"To compensate a little for the treachery and weakness of my memory, so extreme that it has happened to me more than once to pick up again, as recent and unknown to me, books which I had read carefully a few years before . . . I have adopted the habit for some time now of adding at the end of each book . . . the time I finished reading it and the judgment I have derived of it as a whole, so that this may represent to me at least the sense and general idea I had conceived of the author in reading it." (Montaigne, Book II, Essay 10 (publ. 1580))

Tuesday, August 19, 2008

The Odyssey (Homer, 8th century BC) (translated Robert Fagles)

It was a pleasure to go back through this long-ish poem, and I can see why the Fagles' recent translation was named one Time magazine's 10 best books (1996). It was a sequel to Homer's Iliad, and a predecessor to the Aeneid (Fagles' translation discussed here).

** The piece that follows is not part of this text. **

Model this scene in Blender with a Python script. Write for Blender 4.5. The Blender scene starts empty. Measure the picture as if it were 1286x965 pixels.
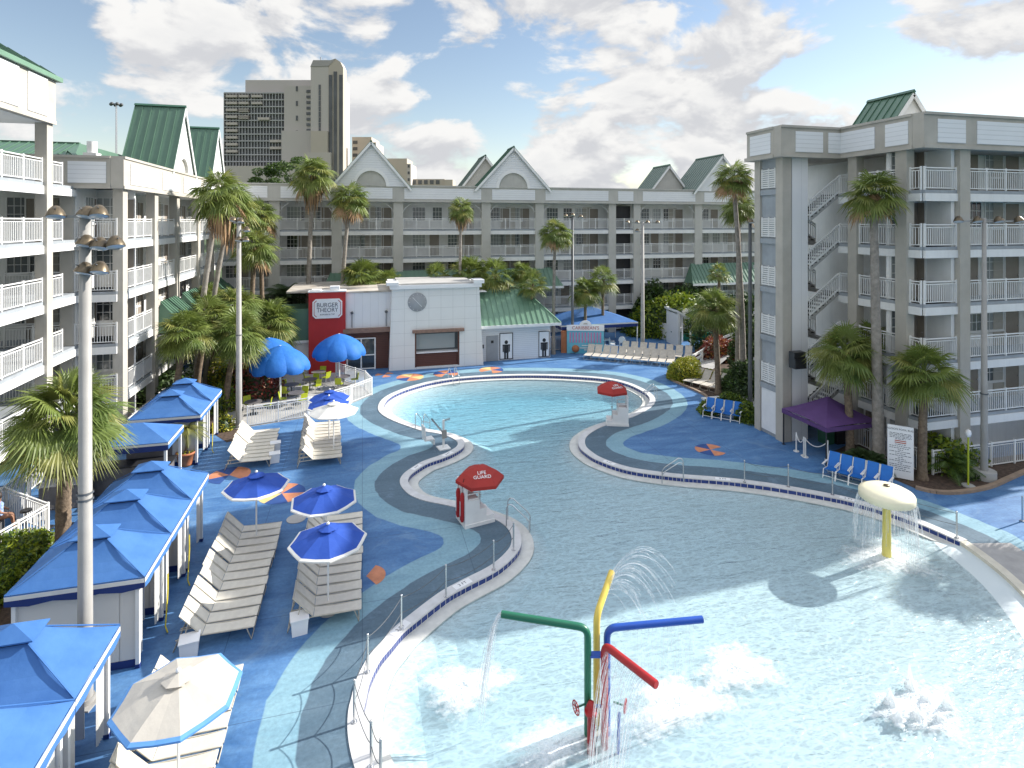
import bpy, math, random
import numpy as np
from mathutils import Vector, Matrix
from mathutils.geometry import delaunay_2d_cdt
R = math.radians
rng = random.Random(7)
SC = bpy.context.scene
COL = SC.collection
# ------------------------------------------------------------------ camera calibration (site survey)
F, CX, HY, TH, H = 720.0, 643.0, 278.0, R(14.63), 11.6
CT, ST = math.cos(TH), math.sin(TH)
def cam2w(xc, d): return (xc*CT + d*ST, -xc*ST + d*CT)
def G(px, py, z=0.0):
    d = F*(H-z)/(py-HY); xc = (px-CX)/F*d
    x, y = cam2w(xc, d); return (x, y)
def PD(px, d):
    return cam2w((px-CX)/F*d, d)
def ray(px):
    t = (px-CX)/F; return (t*CT+ST, -t*ST+CT)
def XatY(px, y): a, b = ray(px); return y*a/b
def YatX(px, x): a, b = ray(px); return x*b/a
def depth(x, y): return x*ST + y*CT
def Zat(x, y, py): return H-(py-HY)*depth(x, y)/F
ORD = ['first','second','third','fourth','fifth','sixth','seventh','eighth','ninth','tenth','eleventh','twelfth','thirteenth','fourteenth']
# ------------------------------------------------------------------ mesh builder
class MB:
    def __init__(s): s.v=[]; s.f=[]; s.m=[]; s.sm=[]
    def add(s, vs, fs, mi=0, smooth=False):
        o=len(s.v); s.v.extend([tuple(p) for p in vs])
        for f in fs: s.f.append(tuple(i+o for i in f)); s.m.append(mi); s.sm.append(smooth)
    def box(s, x0,x1,y0,y1,z0,z1, mi=0, rz=0, c=None):
        vs=[(x0,y0,z0),(x1,y0,z0),(x1,y1,z0),(x0,y1,z0),(x0,y0,z1),(x1,y0,z1),(x1,y1,z1),(x0,y1,z1)]
        if rz:
            cx,cy = c if c else ((x0+x1)/2,(y0+y1)/2); a,b=math.cos(rz),math.sin(rz)
            vs=[(cx+(x-cx)*a-(y-cy)*b, cy+(x-cx)*b+(y-cy)*a, z) for x,y,z in vs]
        s.add(vs, [(0,3,2,1),(4,5,6,7),(0,1,5,4),(1,2,6,5),(2,3,7,6),(3,0,4,7)], mi)
    def bar(s, p, q, w, h=None, mi=0):
        h=h or w; p=Vector(p); q=Vector(q); d=(q-p)
        if d.length<1e-6: return
        d.normalize(); u=Vector((0,0,1)) if abs(d.z)<.95 else Vector((1,0,0))
        a=d.cross(u).normalized()*w/2; b=a.cross(d).normalized()*h/2
        vs=[p-a-b,p+a-b,p+a+b,p-a+b,q-a-b,q+a-b,q+a+b,q-a+b]
        s.add(vs, [(0,1,2,3),(4,7,6,5),(0,4,5,1),(1,5,6,2),(2,6,7,3),(3,7,4,0)], mi)
    def tube(s, pts, rad, n=8, mi=0, cap=True, smooth=True):
        pts=[Vector(p) for p in pts]; k=len(pts)
        if not isinstance(rad,(list,tuple)): rad=[rad]*k
        vs=[]; prev=None
        for i,p in enumerate(pts):
            t=(pts[min(i+1,k-1)]-pts[max(i-1,0)]).normalized()
            if prev is None:
                u=Vector((0,0,1)) if abs(t.z)<.9 else Vector((1,0,0)); a=t.cross(u).normalized()
            else:
                a=(prev-t*prev.dot(t)).normalized()
            prev=a; b=t.cross(a)
            for j in range(n):
                an=2*math.pi*j/n; vs.append(p+(a*math.cos(an)+b*math.sin(an))*rad[i])
        fs=[(i*n+j, i*n+(j+1)%n, (i+1)*n+(j+1)%n, (i+1)*n+j) for i in range(k-1) for j in range(n)]
        s.add(vs, fs, mi, smooth)
        if cap:
            s.add(vs[:n],[tuple(range(n))[::-1]],mi); s.add(vs[-n:],[tuple(range(n))],mi)
    def lathe(s, prof, n=16, mi=0, c=(0,0,0), smooth=True, ph=0, rx=1, ry=1):
        vs=[]
        for r,z in prof:
            for j in range(n):
                a=2*math.pi*j/n+ph; vs.append((c[0]+r*rx*math.cos(a), c[1]+r*ry*math.sin(a), c[2]+z))
        k=len(prof)
        fs=[(i*n+j, i*n+(j+1)%n, (i+1)*n+(j+1)%n, (i+1)*n+j) for i in range(k-1) for j in range(n)]
        s.add(vs,fs,mi,smooth)
    def cyl(s, x,y,z0,z1,r,n=12,mi=0,r2=None):
        r2=r if r2 is None else r2
        s.lathe([(r,z0),(r2,z1)],n,mi,(x,y,0)); 
        s.add([(x+r2*math.cos(2*math.pi*j/n),y+r2*math.sin(2*math.pi*j/n),z1) for j in range(n)],[tuple(range(n))],mi)
        s.add([(x+r*math.cos(2*math.pi*j/n),y+r*math.sin(2*math.pi*j/n),z0) for j in range(n)],[tuple(range(n))[::-1]],mi)
    def prism(s, poly, h0, h1, axis='z', mi=0):
        """poly in 2-D, extruded along axis: z -> (x,y); y -> (x,z); x -> (y,z)"""
        def m(p,h):
            return (p[0],p[1],h) if axis=='z' else ((p[0],h,p[1]) if axis=='y' else (h,p[0],p[1]))
        n=len(poly); vs=[m(p,h0) for p in poly]+[m(p,h1) for p in poly]
        s.add(vs,[tuple(range(n)),tuple(range(2*n-1,n-1,-1))]+[(i,i+n,(i+1)%n+n,(i+1)%n) for i in range(n)],mi)
    def ball(s,c,r,n=8,m=6,mi=0,rz=None):
        rz=rz or r
        s.lathe([(max(1e-3,r*math.sin(math.pi*i/m)),-rz*math.cos(math.pi*i/m)) for i in range(m+1)],n,mi,c)
    def quad(s,a,b,c,d,mi=0): s.add([a,b,c,d],[(0,1,2,3)],mi)
    def weld(s):
        d={}; mp=[]; nv=[]
        for p in s.v:
            k=tuple(round(c,4) for c in p)
            if k not in d: d[k]=len(nv); nv.append(p)
            mp.append(d[k])
        s.v=nv; F2=[];M2=[];S2=[]
        for f,m,q in zip(s.f,s.m,s.sm):
            g=[]; 
            for i in f:
                if not g or mp[i]!=g[-1]: g.append(mp[i])
            if len(g)>1 and g[0]==g[-1]: g.pop()
            if len(set(g))>2: F2.append(tuple(g)); M2.append(m); S2.append(q)
        s.f,s.m,s.sm=F2,M2,S2; return s
    def mesh(s, name, mats, fix=True):
        me=bpy.data.meshes.new(name); me.from_pydata(s.v,[],s.f)
        for m in (mats if isinstance(mats,(list,tuple)) else [mats]): me.materials.append(m)
        me.polygons.foreach_set('material_index', s.m); me.polygons.foreach_set('use_smooth', s.sm)
        if fix and len(s.f)<20000:
            import bmesh
            bm=bmesh.new(); bm.from_mesh(me); bmesh.ops.recalc_face_normals(bm, faces=bm.faces); bm.to_mesh(me); bm.free()
        me.update(); return me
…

Fagles teams up with this guy named Bernard Knox, who provides long, scholarly-sounding introductions. It's a great combination.

The story - Odysseus returning home from Troy to deal with the suitors chasing Penelope (to the chagrin of Laertes and Telemachus) is well known. And it is amazing how many elements of the story are staples: Cyclops; the sirens and their famous song; Calypso; Scylla and Charybdis; the visit to the land of the dead; etc.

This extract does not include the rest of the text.